Question

How do you solve $x$ to the sixth power over $y$ to the fourth power by simple radicals?

Answer 1

Hint: In this question, we need to first write the given mathematical statement into a mathematical expression. Then, we have to convert the algebraic expression into a simple radical form so as to get to our required answer. We will use a law of radicals, to write the given term into the simplest form of exponent.

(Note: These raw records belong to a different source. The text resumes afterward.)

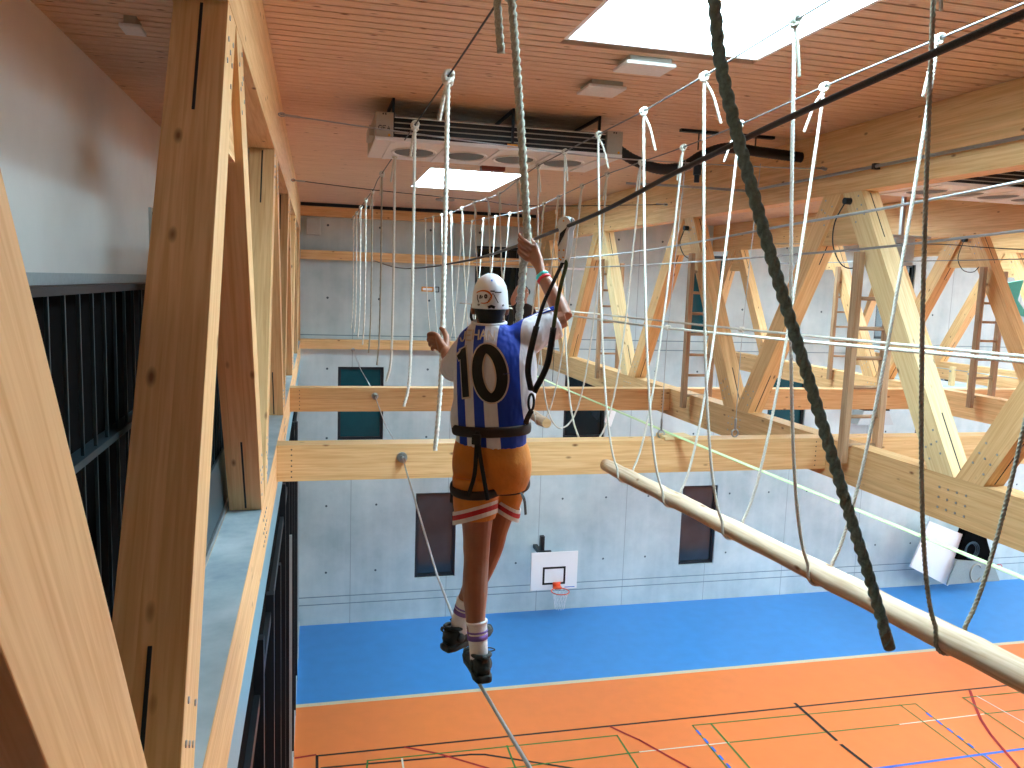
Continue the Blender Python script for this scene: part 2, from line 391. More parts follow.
struct('ceiling', ce, [CEILW, plain('dark gap backing', (34, 22, 16), .9)], fr=Matrix.Translation((0, 0, CEIL)))
n = 0
for bi, (x0, x1) in enumerate(bays):
    for yi, (y0, y1) in enumerate(sky_y):
        if bi == 0 and yi < 2:
            lab = ('large white skylight nearest the camera, cut by the top of the photo', 'small white skylight beyond the ceiling unit, above the rope rows')[yi]
        else: lab = ('added unseen skylight in the %s bay to the right, %s' % (('', 'next', 'third', 'last')[bi], ('near the camera', 'toward the far wall', 'at the back of the hall')[yi])) if bi else 'white skylight at the back of the hall above the rope course'
        r = root('skylight', lab, 'skylight', ((x0 + x1) / 2, (y0 + y1) / 2, CEIL), 'skylights in the board ceiling')
        g = G(); t = .03; zt = CEIL + .25
        g.box(x0, x0 + t, y0, y1, CEIL, zt); g.box(x1 - t, x1, y0, y1, CEIL, zt); g.box(x0 + t, x1 - t, y0, y0 + t, CEIL, zt); g.box(x0 + t, x1 - t, y1 - t, y1, CEIL, zt)
        link('shaft', g, BOARDW, r)
        link('glazing', G().box(x0, x1, y0, y1, zt, zt + .03), GLOW, r)

# lower left facade under the left truss: dark panels, mullions
fa = G(); fa.box(-.6, -.40, YMIN, YMAX, FLOOR, -1.95, 0)
fa.box(-.40, -.345, YMIN, YMAX, -2.3, -1.95, 3); fa.box(-.40, -.36, YMIN, YMAX, -3.0, -2.9, 1); fa.box(-.40, -.34, YMIN, YMAX, FLOOR, FLOOR + .12, 2)
for k in range(14):
    yy = 1.2 + 1.45 * k; fa.box(-.40, -.335, yy, yy + .09, FLOOR, -2.5 - .25 * (k % 3), 1)
fa.box(-.40, -.33, 18.2, 18.3, FLOOR, -2.2, 2); fa.box(-.40, -.33, 12.6, 12.64, FLOOR, -4, 2)
struct('wall_left_lower', fa, [BLACKPANEL, STEELDARK, GREYTRIM, plain('reflection tinted channel', (120, 168, 184), .4, .1)])  # steel channel colour lightened to stand for its reflection

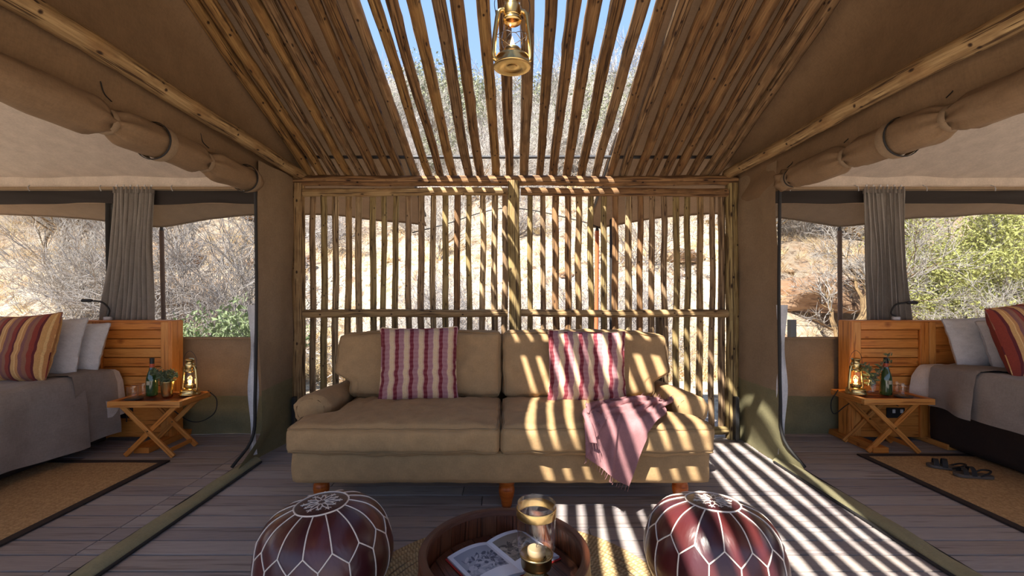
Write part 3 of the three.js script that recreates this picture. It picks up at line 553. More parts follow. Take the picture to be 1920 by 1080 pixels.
{ // poles that hold the eaves outside
  const pole = (x0, x1, mat, label, dTop = 4.86, dBot = 5.05, yTop = 1.9) => { const p = thing('eave_pole', label, 'pole', [x1, -0.16, -dBot]); part('pole', tube([V(0, 0, 0), V((x0 - x1) / 2, (yTop + 0.16) / 2, (dBot - dTop) / 2), V(x0 - x1, yTop + 0.16, dBot - dTop)], 0.022, 8, 10), mat, p); part('pole_tip', new THREE.CylinderGeometry(0.012, 0.022, 0.05, 10).translate(x0 - x1, yTop + 0.18, dBot - dTop), M.steel, p); };
  const wood = std({ color: lin(0.22, 0.13, 0.09), roughness: 0.8 });
  pole(-3.7, -3.8, wood, 'brown eave pole standing outside the left window');
  pole(3.57, 3.72, wood, 'brown eave pole leaning outside the right window');
  pole(0.97, 0.99, std({ color: lin(0.62, 0.16, 0.06), roughness: 0.7 }), 'orange painted pole standing behind the screen');
  pole(1.1, 1.1, M.black, 'thin black pole standing behind the screen', 4.75, 4.75, 2.05);
  const p = thing('deck_post', 'short grey post standing on the deck behind the sofa end', 'post', [1.55, 0, -4.6]);
  part('post', log(V(0, 0, 0), V(0, 1.02, 0), 0.042, 0.042, 71, { wob: 0.004 }), std({ map: barkPale, color: '#b9b6b4', bumpMap: barkBump, bumpScale: 0.004 }), p);
  // wire fence beyond the right window
  const f = thing('wire_fence', 'low wire fence with a stub post below the right window', 'fence', [3.4, -0.16, -6.2]);
  for (const x of [-0.1, 1.5, 3.1]) part('fence_post', box(0.08, 1.02, 0.08, x + 0.6, 0.51, 0), M.steel, f);
  for (const y of [0.55, 0.75, 0.95]) part('wire', tube([V(-0.6, y, 0), V(2, y - 0.02, 0.01), V(5, y, 0)], 0.003, 12, 5), M.steel, f);
}

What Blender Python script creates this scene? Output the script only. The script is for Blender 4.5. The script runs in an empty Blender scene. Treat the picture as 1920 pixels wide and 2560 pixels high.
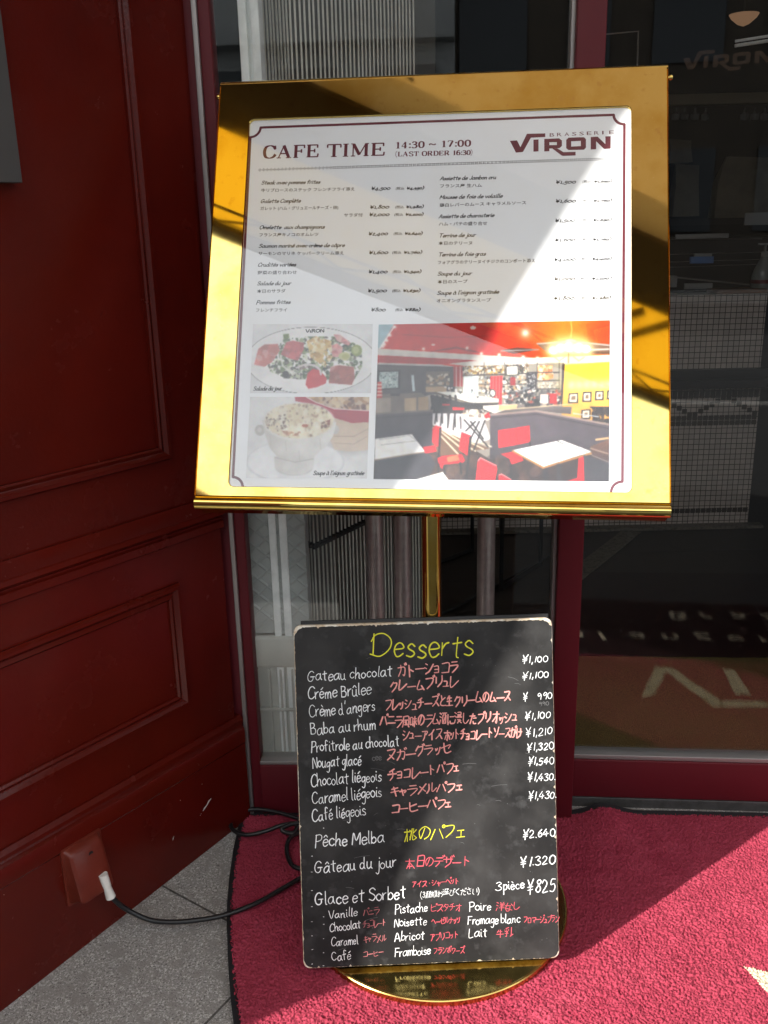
import bpy, bmesh, math, random
import numpy as np
from mathutils import Vector, Matrix
random.seed(7); rng = np.random.default_rng(7)
SC = bpy.context.scene; COL = SC.collection
R_ = math.radians

# ------------------------------------------------------------------ camera
FPX, PITCH, ROLL, CAMZ = 2324.0, R_(16.99), -0.021724, 1.256
_c, _s = math.cos(ROLL), math.sin(ROLL)
_r = np.array([1, 0, 0.]); _f = np.array([0, math.cos(PITCH), -math.sin(PITCH)]); _u = np.array([0, math.sin(PITCH), math.cos(PITCH)])
CX, CY, CF = _c * _r + _s * _u, -_s * _r + _c * _u, _f
CAM = np.array([0, 0, CAMZ])
cam = bpy.data.cameras.new('camera'); cam.sensor_width = 36; cam.lens = FPX / 2560 * 36
cam.clip_start = 0.02; cam.clip_end = 500
camo = bpy.data.objects.new('camera', cam); COL.objects.link(camo)
m = Matrix.Identity(4)
for i in range(3):
    m[i][0], m[i][1], m[i][2], m[i][3] = CX[i], CY[i], -CF[i], CAM[i]
camo.matrix_world = m
SC.camera = camo

# ------------------------------------------------------------------ sky, sun, exposure
SUN_AZ, SUN_EL = 61.0, 30.0                       # heading the light travels to (from +Y towards +X), height
w = bpy.data.worlds.new("World"); SC.world = w; w.use_nodes = True
nt = w.node_tree; bg = nt.nodes['Background']
sky = nt.nodes.new('ShaderNodeTexSky'); sky.sky_type = 'NISHITA'; sky.sun_disc = False
sky.sun_elevation = R_(SUN_EL); sky.sun_rotation = R_(SUN_AZ + 180)
sky.dust_density = 1.2; sky.air_density = 1.0; sky.ozone_density = 1.0
bw_ = nt.nodes.new('ShaderNodeRGBToBW'); tint = nt.nodes.new('ShaderNodeMix'); tint.data_type = 'RGBA'; tint.blend_type = 'MULTIPLY'; tint.inputs[0].default_value = 1
tint.inputs[7].default_value = (1.0, 1.0, .985, 1); veil = nt.nodes.new('ShaderNodeMix'); veil.data_type = 'RGBA'; veil.inputs[0].default_value = .72   # thin bright haze whitens the sky
nt.links.new(sky.outputs[0], bw_.inputs[0]); nt.links.new(bw_.outputs[0], tint.inputs[6]); nt.links.new(sky.outputs[0], veil.inputs[6]); nt.links.new(tint.outputs[2], veil.inputs[7])
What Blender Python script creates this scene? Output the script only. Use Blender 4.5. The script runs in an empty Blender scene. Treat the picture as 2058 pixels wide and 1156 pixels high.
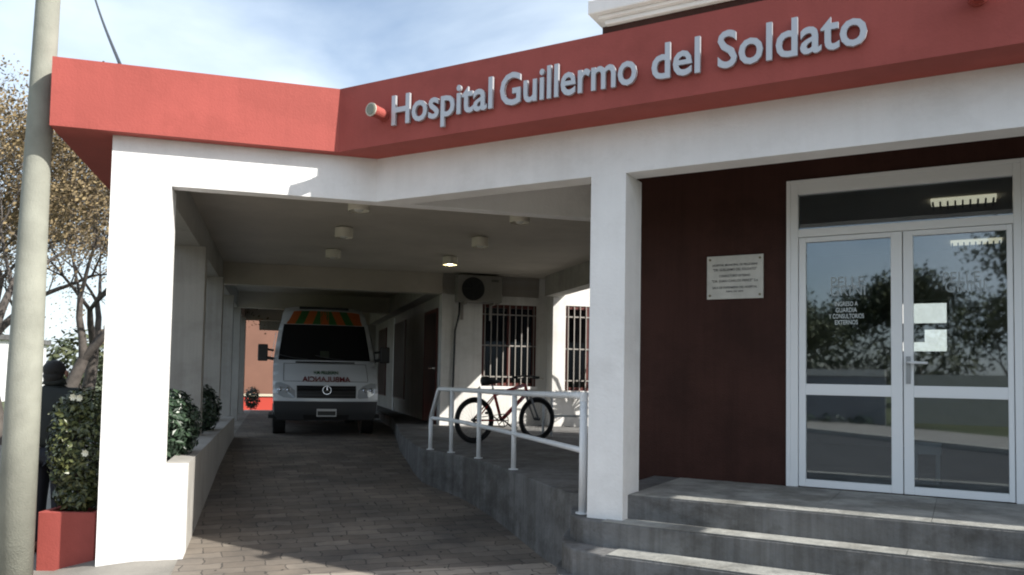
import bpy, bmesh, math, random
from mathutils import Vector, Matrix
R = math.radians
rnd = random.Random(7)
S = bpy.context.scene
COL = S.collection

# ------------------------------------------------------------------ frames
CX, CY = -1.1617, 6.6885                     # corner where the two white facades meet
AA, BB = .2826, -.5125                       # headings of the carport facade and of the entrance facade
def A(u, v, z=0.0): return (CX+math.cos(AA)*u-math.sin(AA)*v, CY+math.sin(AA)*u+math.cos(AA)*v, z)
def B(u, v, z=0.0): return (CX+math.cos(BB)*u-math.sin(BB)*v, CY+math.sin(BB)*u+math.cos(BB)*v, z)
def Wd(u, v, z=0.0): return (u, v, z)

# ------------------------------------------------------------------ materials
MATS = {}
def mat(name, col, rough=.6, metal=0, var=0, vscale=3, bump=0, bscale=80, spec=.5, col2=None, trans=0, emis=None, estr=0, detail=6, alpha=1, coat=0, streak=0, blotch=0):
    if name in MATS: return MATS[name]
    m = bpy.data.materials.new(name); m.use_nodes = True
    nt = m.node_tree; b = nt.nodes['Principled BSDF']
    b.inputs['Base Color'].default_value = (*col, 1)
    b.inputs['Roughness'].default_value = rough
    b.inputs['Metallic'].default_value = metal
    b.inputs['Specular IOR Level'].default_value = spec
    b.inputs['Transmission Weight'].default_value = trans
    b.inputs['Coat Weight'].default_value = coat
    tc = nt.nodes.new('ShaderNodeTexCoord')
    if var or col2:
        n = nt.nodes.new('ShaderNodeTexNoise'); n.inputs['Scale'].default_value = vscale
        n.inputs['Detail'].default_value = detail; n.inputs['Roughness'].default_value = .62
        nt.links.new(tc.outputs['Object'], n.inputs['Vector'])
        cr = nt.nodes.new('ShaderNodeValToRGB')
        cr.color_ramp.elements[0].position = .32; cr.color_ramp.elements[1].position = .68
        c2 = col2 or tuple(min(1, c*(1+var)) for c in col)
        c1 = col if col2 else tuple(c*(1-var) for c in col)
        cr.color_ramp.elements[0].color = (*c1, 1); cr.color_ramp.elements[1].color = (*c2, 1)
        nt.links.new(n.outputs['Fac'], cr.inputs['Fac']); nt.links.new(cr.outputs['Color'], b.inputs['Base Color'])
    if streak or blotch:
        src = b.inputs['Base Color'].links[0].from_socket if b.inputs['Base Color'].links else None
        for k_, sc_, (pa_, pb_) in ((streak, (7, 7, .35), (.42, .72)), (blotch, (1.1, 1.1, 1.6), (.48, .60))):
            if not k_: continue
            mp = nt.nodes.new('ShaderNodeMapping'); mp.inputs['Scale'].default_value = sc_; nt.links.new(tc.outputs['Object'], mp.inputs['Vector'])
            ns = nt.nodes.new('ShaderNodeTexNoise'); ns.inputs['Scale'].default_value = 1.3; ns.inputs['Detail'].default_value = 9; ns.inputs['Roughness'].default_value = .7
            nt.links.new(mp.outputs['Vector'], ns.inputs['Vector'])
            rp = nt.nodes.new('ShaderNodeValToRGB'); rp.color_ramp.elements[0].position = pa_; rp.color_ramp.elements[1].position = pb_
            rp.color_ramp.elements[0].color = (1, 1, 1, 1); rp.color_ramp.elements[1].color = (1-k_, 1-k_*1.05, 1-k_*1.12, 1)
            nt.links.new(ns.outputs['Fac'], rp.inputs['Fac'])
            ml = nt.nodes.new('ShaderNodeMix'); ml.data_type = 'RGBA'; ml.blend_type = 'MULTIPLY'; ml.inputs[0].default_value = 1
            if src: nt.links.new(src, ml.inputs[6])
            else: ml.inputs[6].default_value = (*col, 1)
            nt.links.new(rp.outputs['Color'], ml.inputs[7]); src = ml.outputs[2]
        nt.links.new(src, b.inputs['Base Color'])
    if bump:
        n2 = nt.nodes.new('ShaderNodeTexNoise'); n2.inputs['Scale'].default_value = bscale; n2.inputs['Detail'].default_value = 4
        nt.links.new(tc.outputs['Object'], n2.inputs['Vector'])
        bp = nt.nodes.new('ShaderNodeBump'); bp.inputs['Strength'].default_value = bump; bp.inputs['Distance'].default_value = .01
        nt.links.new(n2.outputs['Fac'], bp.inputs['Height']); nt.links.new(bp.outputs['Normal'], b.inputs['Normal'])
    if emis:
        b.inputs['Emission Color'].default_value = (*emis, 1); b.inputs['Emission Strength'].default_value = estr
    MATS[name] = m
    return m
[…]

Complete step by step solution:
Here, we need to write to convert the given statement into mathematical expression.
So, we are given that “$x$ to the sixth power over $y$ to the fourth power”.
First, we break down the information given to us to try and identify what algebraic expression must look like. We should always know what you are dealing with.
So, in other words, we are given a fraction with the sixth power of $x$ over the fourth power of $y$.
Hence, we have, $\dfrac{{{x^6}}}{{{y^4}}}$.
Now, we have to express this expression in the simplest radical form possible.
Expressing in simplest radical form is nothing but simplifying the radical into the simplest form with no more square roots, cube roots, etc and converting the fractions into a product with the use of negative powers.
So, we know that $\dfrac{1}{{{x^n}}} = {x^{ - n}}$. Hence, we get,
$ \Rightarrow \dfrac{{{x^6}}}{{{y^4}}} = {x^6}{y^{ - 4}}$
Hence, the required answer for x to the sixth power over y to the fourth power in simplest radical form is ${x^6}{y^{ - 4}}$.

Note:
In this question it is important to note here that we used a law of the radical to solve this form i.e., a radical represents a fractional exponent in which the numerator of the fractional exponent is the power of the base and the denominator of the fractional exponent is the index of the radical.